The application question is asking if the investor should recognise deferred tax assets or liabilities on the fair value adjustments. For example: an investor purchases a 25% interest in an entity and obtains significant influence. The investor determines that the fair value of an item of equipment is 400CU. The tax basis and the carrying amount in the investee’s financial statements is 300CU. Does the investor recognise a deferred tax liability relating to its share of the fair value adjustment of 100CU?

Staff recommendation

The staff recommended that the IASB proposes the following answer to the application question:

“An investor recognises deferred tax assets or liabilities on the differences between the fair value and the tax base of its share of the associate’s identifiable assets and liabilities.”

IASB discussion

Several IASB members agreed with the staff recommendation but asked for the rationale for the conclusion to be updated. It was clarified that IAS 12 is not being directly applied in order to recognise deferred tax on acquisition of an associate but that only the method within IAS 12 is applied by IAS 28 to calculate the deferred tax. This is similar to the concept of the method of IFRS 3, in allocating the purchase price, being applied by IAS 28 and it was agreed that the purchase price could not be allocated without also including deferred tax. 

One IASB member clarified that the deferred tax recognised is only the fair value adjustment, e.g. the difference between the fair value recognised by the investor and the carrying amount in the investee. The recommendation states that the deferred tax is recognised ‘on the differences between the fair value and the tax base’. However, this will only be the case when the investees tax base and carrying amount are the same.

One IASB member highlighted that deferred tax should only be calculated on the date of obtaining significant influence when the purchase price is allocated, not if there there are subsquent changes in an interest in an associate.

IASB decision

All IASB members voted in favour of the staff recommendation subject to the change in rationale suggested.

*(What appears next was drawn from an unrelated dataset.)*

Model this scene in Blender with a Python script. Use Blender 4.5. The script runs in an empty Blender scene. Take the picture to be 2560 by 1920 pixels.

Moving the research project to the standard-setting work plan (Agenda Paper 13B)

The purpose of this paper was to ask the IASB whether to move the Equity Method project to its standard-setting work plan, work towards publishing an exposure draft (ED), set up a consultative group and update the project’s objectives to reflect the progress made.

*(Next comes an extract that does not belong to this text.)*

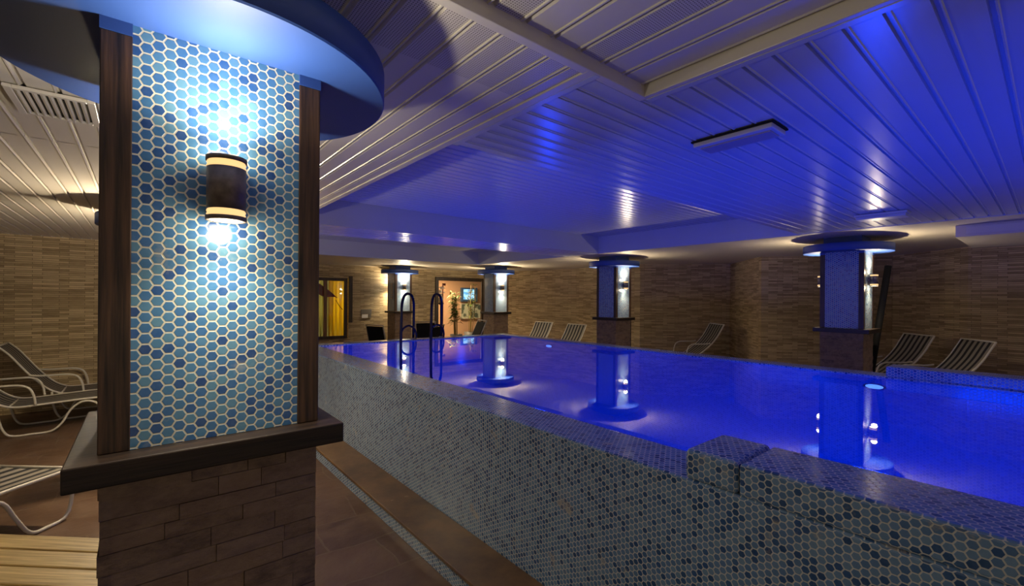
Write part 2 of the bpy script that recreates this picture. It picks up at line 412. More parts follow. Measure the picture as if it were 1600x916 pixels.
# walls
def wall(name, pts, z0, z1, th=.12, mat='wall', holes=()):
    """walls along a polyline; the room lies on the right-hand side; holes = (segment, t0, t1, za, zb) in metres along it"""
    b = MB(); acc = 0
    for i in range(len(pts) - 1):
        p, q = Vector((*pts[i], 0)), Vector((*pts[i + 1], 0)); d = (q - p); L = d.length; d.normalize(); n = Vector((-d.y, d.x, 0))
        rects = [(0, L, z0, z1)]
        hs = sorted([h for h in holes if h[0] == i], key=lambda h: h[1])
        if hs:
            rects = []; c = 0
            for h in hs:
                rects.append((c, h[1], z0, z1)); rects.append((h[1], h[2], z0, h[3])); rects.append((h[1], h[2], h[4], z1)); c = h[2]
            rects.append((c, L, z0, z1))
        for (a, e, za, zb) in rects:
            if e - a < 1e-4 or zb - za < 1e-4: continue
            P = [p + d * a, p + d * e, p + d * e + n * th, p + d * a + n * th]
            v = lambda k, z: (P[k].x, P[k].y, z)
            uvf = [(acc + a, za), (acc + e, za), (acc + e, zb), (acc + a, zb)]
            b.face([v(0, za), v(1, za), v(1, zb), v(0, zb)], uvf); b.face([v(2, za), v(3, za), v(3, zb), v(2, zb)], uvf)
            for (m, k) in ((1, 2), (3, 0)): b.face([v(m, za), v(k, za), v(k, zb), v(m, zb)], [(0, za), (th, za), (th, zb), (0, zb)])
            b.face([v(0, zb), v(1, zb), v(2, zb), v(3, zb)], [(a, 0), (e, 0), (e, th), (a, th)]); b.face([v(3, za), v(2, za), v(1, za), v(0, za)], [(a, 0), (e, 0), (e, th), (a, th)])
        acc += L
    return struct(b.build(name, mat))
wall('wall_left', [(-6, 8.85), (1.05, 8.85), (1.05, 11.4)], 0, ZC)
BX0 = 1.05
WIN = (2.35, 4.03, .56, 2.08); OPN = (6.55, 8.22, 0, 2.18)
wall('wall_back', [(BX0, 11.4), (8.35, 11.4)], 0, ZC, holes=[(0, WIN[0] - BX0, WIN[1] - BX0, WIN[2], WIN[3]), (0, OPN[0] - BX0, OPN[1] - BX0, OPN[2], OPN[3])])
wall('wall_right', [(8.35, 11.4), (8.98, 8.2), (8.86, 6.1), (10.28, 4.7), (8.85, 3.47), (10.35, 1.85), (9.38, .82), (9.30, -3)], 0, ZC)
# rooms behind the window and the opening
M['peach'] = plain('peach_plaster', (.66, .42, .25), .8); M['curtain'] = None
wall('wall_back', [(4.9, 11.52), (4.9, 14.2), (12, 14.2)], 0, 2.6, mat='peach')
wall('wall_back', [(1.2, 11.52), (1.2, 13.2), (4.6, 13.2), (4.6, 11.52)], 0, 2.6, mat='peach')

# ================================================================== POOL
pool = thing('swimming_pool', 'raised swimming pool with blue hexagon mosaic sides and glowing blue basin', 'pool', (0, 0, 0))
ZRIM, ZW = .917, .903
b = MB(); b.box(1.605, 1.90, -3, 6.84, 0.003, ZRIM); b.box(5.18, 5.42, -3, 6.84, 0.003, ZRIM); b.box(1.90, 5.18, 6.58, 6.84, .003, ZRIM)
b.build('side_wall', 'tile_pool', pool, bevel=.012, seg=3)
b = MB()
b.box(1.90, 1.903, HY0, 6.58, -.45, .90); b.box(5.177, 5.18, HY0, 6.58, -.45, .90); b.box(1.90, 5.18, 6.577, 6.58, -.45, .90); b.box(1.90, 5.18, HY0, HY0 + .003, -.45, .90); b.box(1.90, 5.18, HY0, 6.58, -.5, -.45)
b.build('basin', 'tile_basin', pool)
b = MB(); b.box(1.600, 1.905, .702, .90, ZRIM - .002, 1.033, off=(.006, .004)); b.build('raised_rim_end', 'tile_pool', pool, bevel=.022, seg=4)
b = MB(); b.box(1.602, 1.903, -3, .698, ZRIM - .002, 1.031); b.build('raised_rim', 'tile_pool', pool, bevel=.014, seg=3)
b = MB(); b.box(5.18, 5.43, -3, .973, ZRIM - .002, 1.008); b.build('raised_rim', 'tile', pool, bevel=.012, seg=3)
b = MB(); b.box(1.904, 5.176, HY0 + .004, 6.576, ZW - .0006, ZW, skip='-z,-x,+x,-y,+y'); tag(b.build('pool_water', 'water'), 'still blue lit water filling the mosaic pool', 'water', kind='stuff')
b = MB(); b.box(1.345, 1.604, -3, 6.84, .003, .098, mi=0); b.box(1.322, 1.604, -3, 6.84, .098, .124, mi=1)
st = thing('pool_step', 'long brown stone step along the foot of the pool wall', 'step')
b = MB(); b.box(1.335, 1.603, -3, 6.84, .003, .100); b.build('riser', 'tile_pool', st)
b = MB(); b.box(1.318, 1.603, -3, 6.84, .101, .124); b.build('tread', 'step', st, bevel=.006)
for y, w in ((1.05, 'below the raised rim'), (5.3, 'left one, near the pool corner')):
    p = thing('underwater_lamp', 'oval underwater lamp on the far pool side, ' + w, 'pool light', (5.176, y, .815), 0, 'lamps on the far pool side')
    b = MB(); b.lathe([(.0, -.012), (.085, -.012), (.085, -.004), (.0, -.004)], 24, rot=Matrix.Rotation(PI / 2, 3, 'Y') @ Matrix.Scale(.30, 3, Vector((1, 0, 0)))); b.build('bezel', 'steel', p)
    b = MB(); b.lathe([(.0, -.019), (.066, -.016), (.066, -.0125)], 24, rot=Matrix.Rotation(PI / 2, 3, 'Y') @ Matrix.Scale(.30, 3, Vector((1, 0, 0)))); b.build('lens', emit('blue_white_lens', (.14, .30, 1.0), 2.2), p)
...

In relation to the proposal to move the Equity Method project to the standard-setting work plan the staff highlighted that the due process criteria have been met as deficiencies in financial reporting standards have been identified. These have been demonstrated to be of importance to users and the issues are pervasive. Additionally, the preliminary analysis from staff indicated that the benefits of improvements to financial reporting are likely to outweigh the costs.

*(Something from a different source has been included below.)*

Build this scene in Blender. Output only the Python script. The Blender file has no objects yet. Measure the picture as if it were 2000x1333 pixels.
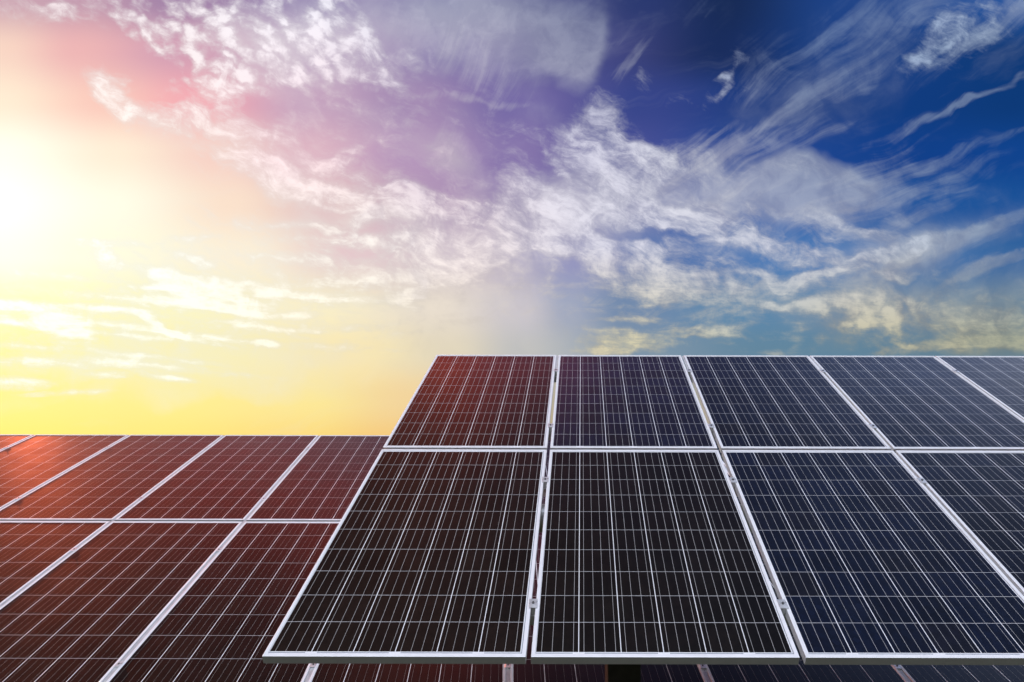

An ED, rather than a discussion paper, is proposed, given that the questions to be asked are based on tentative decisions reached by the IASB and do not change the requirements of IAS 28 (except for the tentative decision that an investor would recognise a full gain or loss on all transactions with its associate, for which it would itself be a simplification in the equity method).

A consultative group is not recommended given that the topic is not a specialist area and the existing consultative groups and targeted outreach will be sufficient for the project.

Staff recommendation

The staff recommended that the IASB:

  • Moves the Equity Method research project to its standard-setting work plan
  • Works towards publishing an ED as the next due process step
  • Continues to use the expertise of its advisory bodies instead of establishing a consultative group
  • Updates the project’s objective

IASB discussion

The majority of IASB members supported the staff recommendation.

One IASB member highlighted that they would prefer a discussion paper if the rationale for some views included conceptual arguments that were not derived from the principles in IAS 28. The IASB member noted agreement with the decisions made by the IASB previously and these could be supported without additional conceptual arguments that would require a discussion paper.

Some IASB members noted that they were surprised that the implications of decisions taken by the IASB on joint ventures had not been considered prior to moving the project to a standard-setting project. However, it was agreed that this would be part of standard-setting and it was important to maintain the momentum of the project.

Some IASB members highlighted that it was important not to overstate the usefulness of the information being considered in the project to users, but instead to see the benefits of the project as removing costs and solving conflicts.

IASB decision

13 of 14 IASB members supported the staff recommendation to produce an ED.

All IASB members supported the remaining staff recommendations.